The problem is, in Kill Bill, everyone considers themselves the coolest person in the room. So everyone pauses, everyone tries to milk the too-arch verbiage to the maximum, and sometimes, on reflection, you realize that what you just spent so much time watching didn’t add up to all that much.

And as incisive and funny as the speech on the subject is, I have trouble believing Bill ever had much time to become so well-read in Superman comics. Just like Tarantino’s famous ghost-written stretches of Crimson Tide, which posited that rough-tough Navy Man Denzel Washington was also a Silver Surfer connoisseur, it’s a bald-faced stretch, and I think Tarantino lets himself get away with it because he’s convinced its too good not to set out to be worshipped. He’s almost right.

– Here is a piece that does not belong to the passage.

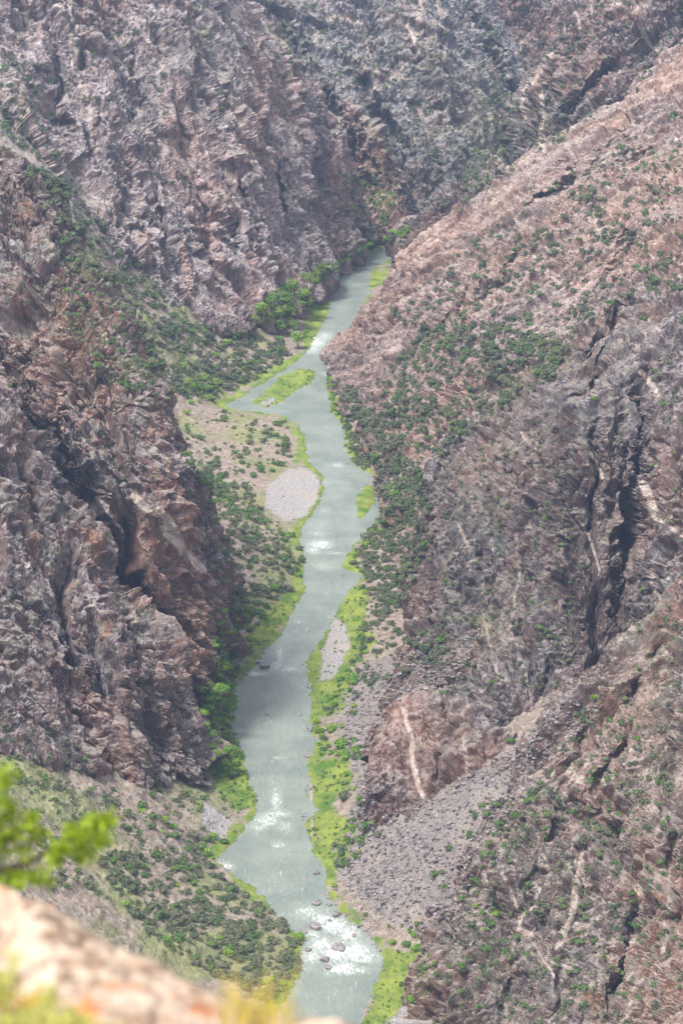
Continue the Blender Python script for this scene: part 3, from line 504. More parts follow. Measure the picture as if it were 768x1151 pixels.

Sometimes these moments work in the final analysis because they allow us to get under the skin of the characters that little bit more. Between the excess of Tarantino and the paint-by-numbers characters of most studio fare these days, I’ll take the excess.

When the cool comes, it sure is something. The fight between The Bride and Elle in a rickety trailer home is as unforgettable as its flawless punchline. And when someone mentions a tantalizing bit of violence known as the “five-point palm exploding-heart technique”, you had better believe you will see it in action.

Enough can’t be said about Thurman as the anchor of all of this. Few enough actresses in the world could be called upon to keep a straight face through all this gouging, splintering, and serum-injecting, much less tug on the audience’s heartstrings during the unexpected emotional moments and perform martial arts as good as anything you saw in The Matrix. It’s a performance the likes of which we may never see again.

If Thurman is the schoolgirl with spiders in her lunchbox, with this performance, she spreads peanut butter on the spiders and eats them, and it knocks Tarantino head over heels. I can’t imagine two happier people than “Q+U”, making their movie together. That kind of joy is palpable, and what makes this movie a standout.